Monday, March 14, 2016

WI State Senate looks to maintain student loan burden

[5:29 p.m. update - - the bill has died in the Senate. Enjoy your higher-cost student loans, Bucky.]

Want to know how to judge the probable failure tomorrow by the GOP-led State Senate to approve a modest proposal to let Wisconsin taxpayers deduct more student loan interest on their state income tax filings?

Remember this story and headline about how the state has already given away tax benefits to favored recipients:
WEDC may have illegally awarded $21 million in tax credits
That's $21 million+ on top of an authorized $80 million in business-related WEDC awards.

Now to the student loan details.

Having already killed a 2015 Wisconsin bill that would have used the state's low-interest borrowing power to refinance higher-interest student loans, the Wisconsin State Senate is poised Tuesday to also kill a separate plan to allow students to deduct interest annually from their taxable income above the current limit of $2,500.

That added deduction would cost the state an estimated $5.4 million annually - - or one-quarter of just the questionable WEDC awards and less than 7% of the authorized, $80 million total.

But GOP Senate Majority Leader Scott Fitzgerald says the state can't be that generous to taxpayers whose debt payments tamp down auto, home and other spending that would ripple through the economy:
"At the end of session here with kind of where we are fiscally, they want to make sure that we don't spend ourselves into a position where a year from now we're gonna get some numbers that are gonna show that we need to revisit that bottom line," said Sen.

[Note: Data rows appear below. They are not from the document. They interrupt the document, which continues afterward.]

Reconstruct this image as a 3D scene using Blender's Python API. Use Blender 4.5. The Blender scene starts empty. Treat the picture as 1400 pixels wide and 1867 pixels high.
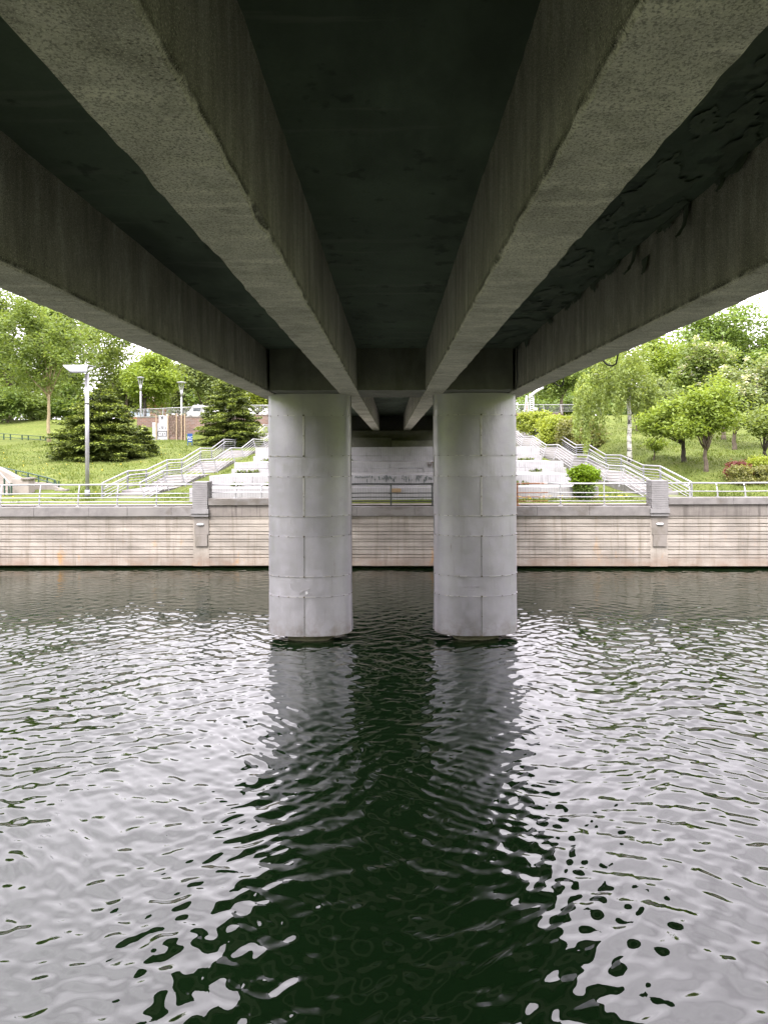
import bpy, math, random
import numpy as np
from mathutils import Vector, Matrix
PI = math.pi
random.seed(7)
scn = bpy.context.scene
COL = scn.collection
HC, F, CX, CY = 5.07, 1150.0, 714.0, 823.0      # camera height, focal length and principal point in photo pixels
ROLL = math.radians(0.25)
cR, sR = math.cos(ROLL), math.sin(ROLL)

def P(px, py, d):
    """world point at depth d that the photograph shows at pixel (px, py)"""
    u, w = px - CX, CY - py
    return Vector(((cR*u + sR*w)*d/F, d, HC + (-sR*u + cR*w)*d/F))

# ------------------------------------------------------------------ mesh helper
class MB:
    def __init__(s): s.v, s.f = [], []
    def add(s, vs, fs):
        n = len(s.v); s.v += [tuple(p) for p in vs]; s.f += [tuple(i+n for i in f) for f in fs]; return s
    def box(s, x0, x1, y0, y1, z0, z1, M=None):
        vs = [Vector((x, y, z)) for z in (z0, z1) for y in (y0, y1) for x in (x0, x1)]
        if M: vs = [M @ p for p in vs]
        return s.add(vs, [(0,2,3,1),(4,5,7,6),(0,1,5,4),(2,6,7,3),(0,4,6,2),(1,3,7,5)])
    def tube(s, path, r, n=8, cap=True):
        path = [Vector(p) for p in path]
        rs = r if isinstance(r, (list, tuple)) else [r]*len(path)
        vs, fs = [], []
        for i, p in enumerate(path):
            t = (path[min(i+1, len(path)-1)] - path[max(i-1, 0)])
            t = t.normalized() if t.length > 1e-9 else Vector((0,0,1))
            a = Vector((0,0,1)) if abs(t.z) < .92 else Vector((0,1,0))
            b1 = t.cross(a).normalized(); b2 = t.cross(b1)
            for k in range(n):
                an = 2*PI*k/n
                vs.append(p + (b1*math.cos(an) + b2*math.sin(an))*rs[i])
        for i in range(len(path)-1):
            for k in range(n):
                fs.append((i*n+k, i*n+(k+1)%n, (i+1)*n+(k+1)%n, (i+1)*n+k))
        if cap:
            fs.append(tuple(range(n-1, -1, -1))); m = (len(path)-1)*n
            fs.append(tuple(m+k for k in range(n)))
        return s.add(vs, fs)
    def prism(s, poly, ext):
        """closed polygon (3D points) pushed along ext"""
        n = len(poly); e = Vector(ext)
        vs = [Vector(p) for p in poly] + [Vector(p)+e for p in poly]
        fs = [tuple(range(n)), tuple(range(2*n-1, n-1, -1))]
        fs += [(i, i+n, (i+1)%n+n, (i+1)%n) for i in range(n)]
        return s.add(vs, fs)
    def grid(s, pts, closed=False):
        nr, nc = len(pts), len(pts[0]); vs = [p for r in pts for p in r]; fs = []
        for i in range(nr-1):
            for j in range(nc if closed else nc-1):
                k = (j+1) % nc
                fs.append((i*nc+j, i*nc+k, (i+1)*nc+k, (i+1)*nc+j))
        return s.add(vs, fs)
    def build(s, name, mat, parent=None, smooth=False, bevel=0):
        me = bpy.data.meshes.new(name); me.from_pydata(s.v, [], s.f); me.update()
        return link(name, me, mat, parent, smooth, bevel)

def link(name, me, mat, parent=None, smooth=False, bevel=0):
    if mat: me.materials.append(mat)
    if smooth:
        me.polygons.foreach_set('use_smooth', [True]*len(me.polygons))
    o = bpy.data.objects.new(name, me); COL.objects.link(o)
    if parent: o.parent = parent; o.matrix_parent_inverse = parent.matrix_basis.inverted()
    if bevel:
        b = o.modifiers.new('bevel', 'BEVEL'); b.width = bevel; b.segments = 2; b.limit_method = 'ANGLE'
        b.angle_limit = math.radians(50)
    return o

def fix_normals(o):
    import bmesh
    bm = bmesh.new(); bm.from_mesh(o.data); bmesh.ops.recalc_face_normals(bm, faces=bm.faces); bm.to_mesh(o.data); bm.free()
    return o

def tag(o, label, cat, group=None, kind=None):
    if label: o['label'] = label
    if cat: o['category'] = cat
    if group: o['group'] = group
    if kind: o['kind'] = kind
    return o

def thing(name, loc, label, cat, group=None):
    o = bpy.data.objects.new(name, None); COL.objects.link(o); o.location = loc
    o.empty_display_size = .3
    return tag(o, label, cat, group)

def copy_tree(o, parent=None):
    c = o.copy(); COL.objects.link(c)
    if parent: c.parent = parent; c.matrix_parent_inverse = o.matrix_parent_inverse.copy()
    for ch in list(o.children): copy_tree(ch, c)
    return c

def quads(name, V, mat, parent=None, n=4):
    """one mesh from an (N*n,3) numpy array of loose n-gons"""
    V = np.asarray(V, dtype=np.float32).reshape(-1, 3); N = len(V)//n
    me = bpy.data.meshes.new(name)
    me.vertices.add(N*n); me.vertices.foreach_set('co', V.ravel())
    me.loops.add(N*n); me.loops.foreach_set('vertex_index', np.arange(N*n, dtype=np.int32))
    me.polygons.add(N); me.polygons.foreach_set('loop_start', np.arange(0, N*n, n, dtype=np.int32))
    me.update(calc_edges=True)
    return link(name, me, mat, parent)

# ------------------------------------------------------------------ materials
def nodes(name):
    m = bpy.data.materials.new(name); m.use_nodes = True; nt = m.node_tree
    return m, nt, nt.nodes['Principled BSDF'], nt.nodes['Material Output']
def N(nt, t, **kw):
    n = nt.nodes.new(t)
    for k, v in kw.items():
        if k.startswith('i_'): n.inputs[k[2:].replace('_', ' ')].default_value = v
        else: setattr(n, k, v)
    return n
def pos(nt, scale=(1,1,1), obj=False):
    g = N(nt, 'ShaderNodeTexCoord').outputs['Object'] if obj else N(nt, 'ShaderNodeNewGeometry').outputs['Position']
    mp = N(nt, 'ShaderNodeMapping'); mp.inputs['Scale'].default_value = scale
    nt.links.new(g, mp.inputs['Vector']); return mp.outputs[0]
def noise(nt, vec, scale, detail=4, rough=.55):
    n = N(nt, 'ShaderNodeTexNoise'); n.inputs['Scale'].default_value = scale
    n.inputs['Detail'].default_value = detail; n.inputs['Roughness'].default_value = rough
    nt.links.new(vec, n.inputs['Vector']); return n.outputs['Fac']
def rng(nt, val, lo, hi, a=0., b=1.):
    r = N(nt, 'ShaderNodeMapRange'); r.clamp = True
    for k, x in zip((1,2,3,4), (lo, hi, a, b)): r.inputs[k].default_value = x
    nt.links.new(val, r.inputs[0]); return r.outputs[0]
def mix(nt, fac, a, b, mode='MIX'):
    m = N(nt, 'ShaderNodeMix', data_type='RGBA', blend_type=mode)
    for s, x in ((m.inputs[0], fac), (m.inputs[6], a), (m.inputs[7], b)):
        if hasattr(x, 'links') or hasattr(x, 'is_linked'): nt.links.new(x, s)
        elif isinstance(x, (int, float)): s.default_value = x
        else: s.default_value = (*x, 1) if len(x) == 3 else x
    return m.outputs[2]
def mul(nt, a, b):
    m = N(nt, 'ShaderNodeMath', operation='MULTIPLY'); nt.links.new(a, m.inputs[0])
    if isinstance(b, (int, float)): m.inputs[1].default_value = b
    else: nt.links.new(b, m.inputs[1])
    return m.outputs[0]
def bump(nt, bs, h, strength=.3, dist=.02):
    b = N(nt, 'ShaderNodeBump'); b.inputs['Strength'].default_value = strength; b.inputs['Distance'].default_value = dist
    nt.links.new(h, b.inputs['Height']); nt.links.new(b.outputs[0], bs.inputs['Normal'])

def mat(name, base, var=.25, scale=1.5, rough=.85, metallic=0., bstr=.25, bscale=40, bdist=.01, layers=(), rnd=0., spec=None, obj=False):
    """layers: (colour, noise scale vector, lo, hi, strength) patches laid over the base"""
    m, nt, bs, out = nodes(name)
    p = pos(nt, obj=obj)
    c = mix(nt, rng(nt, noise(nt, p, scale, 6, .62), .25, .75), [x*(1-var) for x in base], [min(1, x*(1+var)) for x in base])
    fine = noise(nt, p, bscale, 5, .7)
    c = mix(nt, rng(nt, fine, .3, .7, .0, .35*var*2), c, [x*.45 for x in base])
    for col, sv, lo, hi, st in layers:
        f = rng(nt, noise(nt, pos(nt, sv, obj), 1, 5, .6), lo, hi, 0, st)
        c = mix(nt, f, c, col)
    if rnd:
        oi = N(nt, 'ShaderNodeObjectInfo'); c = mix(nt, 1., c, mix(nt, oi.outputs['Random'], [1-rnd]*3, [1+rnd*.3]*3), 'MULTIPLY')
    nt.links.new(c, bs.inputs['Base Color'])
    bs.inputs['Roughness'].default_value = rough; bs.inputs['Metallic'].default_value = metallic
    if spec is not None: bs.inputs['Specular IOR Level'].default_value = spec
    bump(nt, bs, fine, bstr, bdist)
    return m

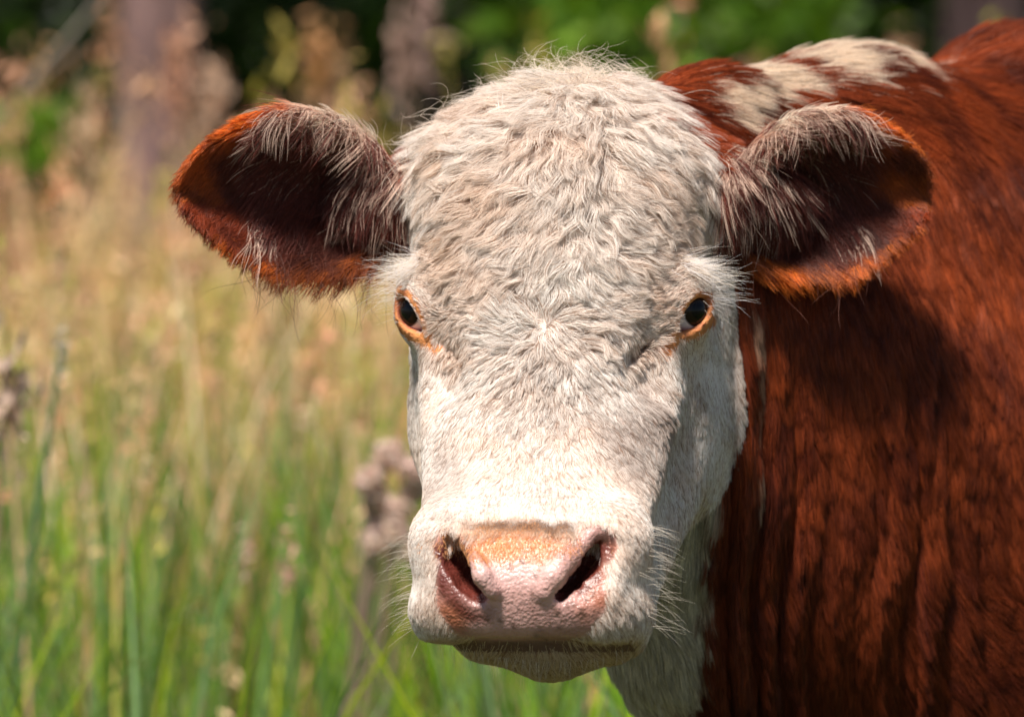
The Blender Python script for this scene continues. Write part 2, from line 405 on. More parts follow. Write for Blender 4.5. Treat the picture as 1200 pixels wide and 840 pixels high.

Fitzgerald. 
January budget projections from the Legislative Fiscal Bureau showed Wisconsin's general fund would have a balance of $70 million by the end of June 2017. Sen. Fitzgerald said he would expect that figure to be reduced to $50 million when the Senate finishes its work next week.
April 15th is just around the corner, and Wisconsinites who borrowed to advance their educations and workforce appeal - - but who lack political clout in the Special-Interests-First mentality driving decision-making in the State Capitol these days -- are going to pay more in taxes than need be.

Which is exactly the message intended to its targets by the small minds running this purported small government. 

And don't forget the same state senators can make a statement on Wisconsin groundwater, too.


1 comment:

Anonymous said...

Well you can't expect Scott Walker to do anything to help students or any other citizen of Wisconsin. The budgets are too tight with give-aways to corporate and out-of-state multinational interests. How do you expect him to get enough free money from them to pay off the more than $1.4 million he still owes for that failed presidential bid that God told him to go after?

Oh, and don't even ask about the $100,000 and more that he owes state taxpayers for funding his joy rides around the country campaigning for the White House (the good news for Walker is that the media has flushed his illegal campaigning on the public's dime down the memory hole).

And soon he will need to ramp up the propaganda machine and will need millions more to run for his third term. He's selling his house, so he needs a longer-term stay in the Governor's office.

Sure, his BFFs at Milwaukee Journal Sentinel catapult the pro-Walker propaganda across the state disinformation network almost daily and will ramp it up even more going when we enter the next election cycle. But Walker will still need tens-of-millions to pay off his media assets at that time.

Give him a break please. What would you expect a "fiscal conservative" to do?